BEGIN RAW DATA
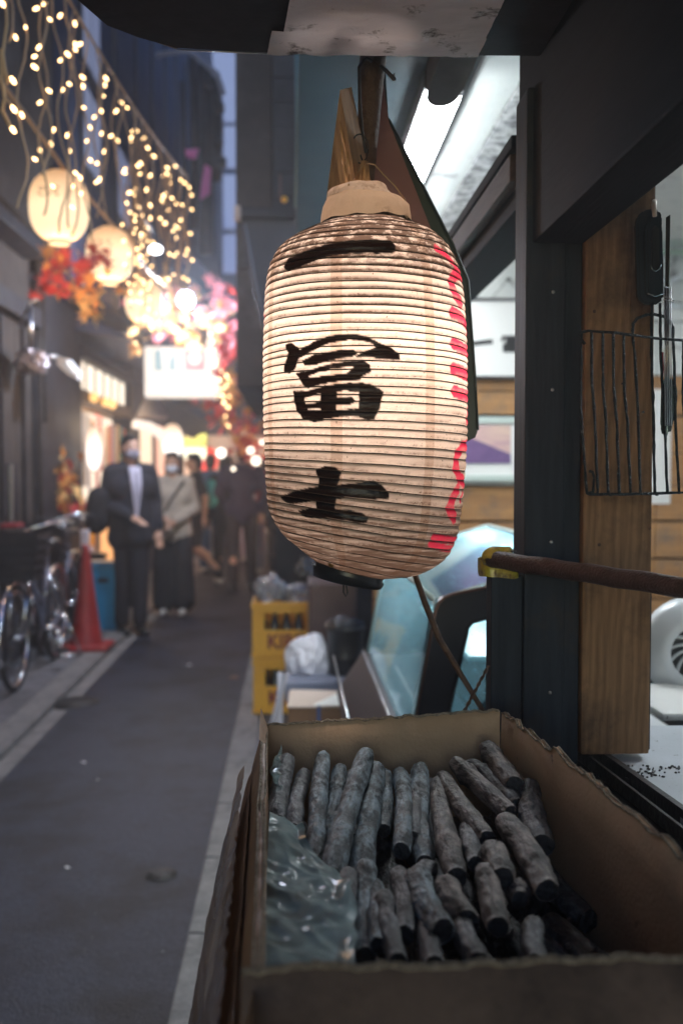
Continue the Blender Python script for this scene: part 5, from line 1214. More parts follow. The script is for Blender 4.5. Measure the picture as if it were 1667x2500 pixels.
# right side: next building, upper storey overhang
b4 = bld('right_building', (.6, 8, 0), 'grey-brown building on the right beyond the stall whose upper storey juts over the crates')
YB = 6.2; xl = P(576, 500, YB).x
zb = P(600, 945, YB).z
MB().box((xl, YB, zb), (P(664, 500, YB).x, 9.5, 8)).build('upper_wall', M['wall_grey'], b4)
MB().box((P(664, 500, YB).x+.002, YB+.05, zb), (.6, 9.5, 8)).build('recess_wall', M['wall_dark'], b4)
for i in range(26):
    z = zb+.02+i*.145; MB().bbox((P(668, 500, YB).x, YB+.035, z), (P(724, 500, YB).x, YB+.049, z+.138), .003).build('tile', M['wall_dark'], b4)
MB().box((-.10, 6.25, 0), (3.4, 9.5, zb-.01)).build('lower_wall', M['wall_dark'], b4)
MB().tube([P(724, 130, 6.1), P(727, 330, 6.1), P(722, 520, 6.1)], .010, 8).build('corner_pipe', mat('verdigris_pipe', (.10,.20,.20), .4), b4)
MB().bbox(P(681, 485, 6.15), P(687, 425, 6.14), .004).build('bracket', M['brown_wood'], b4)
MB().ell(P(694, 487, 6.12), .02, 10).build('knob', M['crate'], b4)
MB().tube([P(729, 190, 6.05), P(733, 232, 6.05), P(731, 255, 6.05)], .006, 6).build('cable_clip', M['teal'], b4)
# folded dark hood / awning frame
hd = thing('folded_awning', P(640, 800, 5.4), 'dark folded awning hanging from a bar on the right building left of the lantern', 'awning')
m = MB(); m.prism([P(586, 528, 5.4), P(720, 528, 5.4), P(720, 830, 5.4), P(648, 815, 5.4), P(636, 780, 5.4), P(604, 640, 5.4)], (0, .12, 0)); m.build('cloth', mat('navy_awning_cloth', (.03,.033,.05), .6, col2=(.045,.05,.07), scale=6), hd)
m = MB(); m.bbox(P(590, 530, 5.35), P(725, 510, 5.38), .006); m.build('bar', M['wall_dark'], hd)
MB().bbox(P(572, 536, 5.35), P(589, 508, 5.41), .006).build('bar_end', M['card_pale'], hd)
m = MB(); m.tube([P(598, 545, 5.39), P(622, 680, 5.39), P(648, 800, 5.39)], .006, 6); m.build('edge_rod', M['bluegrey'], hd)
MB().bbox(P(578, 650, 5.9), P(604, 636, 6.0), .004).build('lower_bracket', M['wall_grey'], hd)
b5 = bld('far_right_building', (.6, 14, 0), 'dark shops further along the right side beyond the crowd')
MB().box((-.12, 9.6, 0), (3.4, 24, 7)).build('wall', M['wall_dark'], b5)
for i, y in enumerate((10.2, 11.9, 13.7, 16, 18.5)):
    MB().bbox((-.125, y, .5), (-.121, y+1.1, 1.95), .001).build('window', emis('right_window_%d' % i, [(1,.45,.3),(1,.75,.5),(1,.35,.25),(1,.7,.5),(1,.8,.7)][i], .8), b5)
# far building with pale blue windows at the top centre
b6 = bld('far_tall_building', (-1.2, 26, 0), 'tall far building with pale blue lit panels between the two sides of the lane')
MB().box((-8, 26, 0), (4, 26.5, 16)).build('wall', M['wall_blue'], b6)
pw = emis('pale_blue_panel', (.33,.44,.88), .26)
for i, (y0, y1) in enumerate(((125, 300), (308, 412), (425, 560), (572, 668))):
    a = P(545 if i else 520, y1, 25.9); b = P(590, y0, 25.85); MB().bbox(a, b, .02).build('window', pw, b6)
for i, (x0, x1, y0, y1) in enumerate(((262, 300, 110, 230), (222, 260, 40, 100), (400, 470, 430, 470))):
    MB().bbox(P(x0, y1, 25.9), P(x1, y0, 25.85), .02).build('window', emis('dim_blue_panel_%d' % i, (.25,.30,.55), .22), b6)
# dark pipes and junk up high between the buildings
m = MB()
pj = thing('pipe_cluster', P(500, 400, 11), 'dark cluster of vertical pipes and boxes high on the right side of the lane', 'pipes')
for x, w_, y0, y1 in ((470, .05, 140, 560), (500, .08, 160, 620), (527, .06, 190, 440), (445, .03, 200, 640)):
    MB().tube([P(x, y0, 11), P(x+6, (y0+y1)/2, 11), P(x+3, y1, 11)], w_, 10).build('pipe', M['wall_dark'], pj)
for x, y, s in ((535, 262, .07), (533, 345, .08), (540, 395, .06), (512, 205, .1)):
    MB().bbox(P(x-12, y+16, 10.95), P(x+12, y-14, 10.85), .02).build('junction_box', M['wall_dark'], pj)
MB().tube([P(380, 135, 10.8), P(460, 122, 10.8), P(530, 180, 10.8), P(545, 230, 10.8)], .03, 8).build('bent_pipe', M['bluegrey'], pj)
for i, (pts, nm) in enumerate((([P(452, 365, 10), P(485, 362, 10), P(478, 385, 10), P(455, 382, 10)], 'pink'), ([P(500, 400, 10), P(515, 410, 10), P(512, 470, 10), P(488, 486, 10), P(492, 450, 10)], 'magenta'))):
    MB().prism(pts, (0, .05, 0)).build('cloth', mat(nm+'_cloth', (.45,.10,.30), .7), label=['small pink cloth hanging high between the pipes', 'long magenta cloth hanging below the pink one'][i], cat='cloth')
# closing end of the lane
MB().box((-2.0, 24, 0), (-.12, 24.1, 2.3)).build('lane_end_wall', emis('far_shop_glow', (1,.62,.42), .35, (.3,.2,.15)), label='warmly lit shop front closing the far end of the lane', cat='shop front')
# purple-grey shed roof behind the flood lamp
MB().prism([P(440, 620, 8.6), P(480, 632, 8.6), P(570, 728, 8.6), P(520, 735, 8.6), P(440, 650, 8.6)], (0, .8, 0)).build('shed_roof', M['wall_blue'], label='small sloping roof behind the flood lamp on the right side', cat='roof')

# ================================================================ SIGNS AND LAMPS
sg = thing('light_box_sign', P(442, 970, 9.0), 'big white rounded glowing sign box over the crowd', 'sign')
a = P(352, 970, 9.0); b = P(535, 846, 9.0)
m = MB(); m.bbox((a.x, 9.0, a.z), (b.x, 9.16, b.z), .03); m.build('box', emis('sign_glow', (1, .85, .72), .55), sg)
c1 = emis('sign_teal_print', (.20,.42,.48), .45); c2 = emis('sign_red_print', (.85,.10,.13), .7)
MB().prism([P(x, y, 8.995) for x, y in ((378, 858), (392, 852), (398, 905), (378, 905))], (0, -.004, 0)).build('print', c1, sg)
MB().prism([P(x, y, 8.995) for x, y in ((414, 880), (428, 858), (430, 905), (412, 905))], (0, -.004, 0)).build('print', c1, sg)
MB().prism([P(x, y, 8.995) for x, y in ((452, 850), (500, 850), (500, 905), (452, 905))], (0, -.004, 0)).build('print', c2, sg)
MB().lathe([(.0001, 0), (.058, 0)], P(476, 874, 8.985), 20, Matrix.Rotation(R(90), 3, 'X')).build('print', emis('sign_dot', (1,.85,.72), .75), sg)
point('sign_light', P(442, 905, 8.7), (1, .88, .74), 7, .3, sg)
fl = thing('flood_lamp', P(455, 735, 8.0), 'dazzling white flood lamp among the leaves over the lane', 'lamp')
m = MB(); m.lathe([(.0001, -.02), (.05, -.018), (.075, 0), (.08, .03)], P(455, 735, 8.0), 24, Matrix.Rotation(R(90), 3, 'X') @ Matrix.Rotation(0, 3, 'Z')); m.build('reflector', M['chrome'], fl)
MB().ell(P(455, 732, 7.93), .055, 20).build('lens', emis('flood_glow', (.93, .95, 1.0), 70), fl)
point('flood_light', P(455, 745, 7.8), (.66, .78, 1.0), 75, .07, fl)
MB().ell(P(380, 609, 7.6), (.05, .05, .033), 16).build('small_lamp', emis('oval_glow', (.95, .95, 1.0), 5), label='small oval white lamp hanging beside the third lantern', cat='lamp')
# three round lanterns on their cord
lns = [(145, 505, 4.75, .136, .325, 'largest and nearest round orange-white lantern on the left cord'), (268, 622, 5.85, .133, .315, 'middle round glowing lantern on the left cord'), (352, 737, 7.15, .130, .30, 'farthest round lantern on the left cord, half hidden by leaves')]
for i, (px, py, y, rx, h, lb) in enumerate(lns):
    c = P(px, py, y); t = paper_lant('round_lantern', c, rx, h, (1, .66, .36), [.72, .80, .75][i], lb, base=(.5,.32,.16)); t['group'] = 'round lanterns on the left cord'
    if i < 2:
        m = MB()
        for k, dx in enumerate((-.058, -.022, .022)):
            for q in range(4):
                an = (dx+random.uniform(-.01, .01))/rx; r_ = rx*1.0; zz = .055-.012*q+random.uniform(-.002, .002)
                p = c+Vector((math.sin(an)*r_, -math.cos(an)*r_*1.0, zz)); m.bbox(p+Vector((-.010, -.003, -.002)), p+Vector((.010, .0, .0025)), .0008)
        m.build('lettering', mat('faded_brown_ink_%d' % i, (.25,.09,.03), .6), t)
    point('round_lantern_light', c+Vector((0, 0, -h/2-.07)), (1, .58, .28), [6, 8, 9][i], .08, t)
m = MB(); m.tube([(-1.08, 1.5, 2.98), (-1.08, 3.7, 2.86), P(70, 290, 4.1), P(160, 415, 4.75), P(290, 565, 5.9), P(360, 660, 7.2), P(440, 730, 9)], .009, 8); m.build('lantern_cord', M['cord'], label='thick brown cord carrying the round lanterns along the left side', cat='cord')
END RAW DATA
WORK REQUIRED. Identify the lines above with the word "from". Copy them.

ANSWER FOR THE TASK.
Continue the Blender Python script for this scene: part 5, from line 1214. More parts follow. The script is for Blender 4.5. Measure the picture as if it were 1667x2500 pixels.
hd = thing('folded_awning', P(640, 800, 5.4), 'dark folded awning hanging from a bar on the right building left of the lantern', 'awning')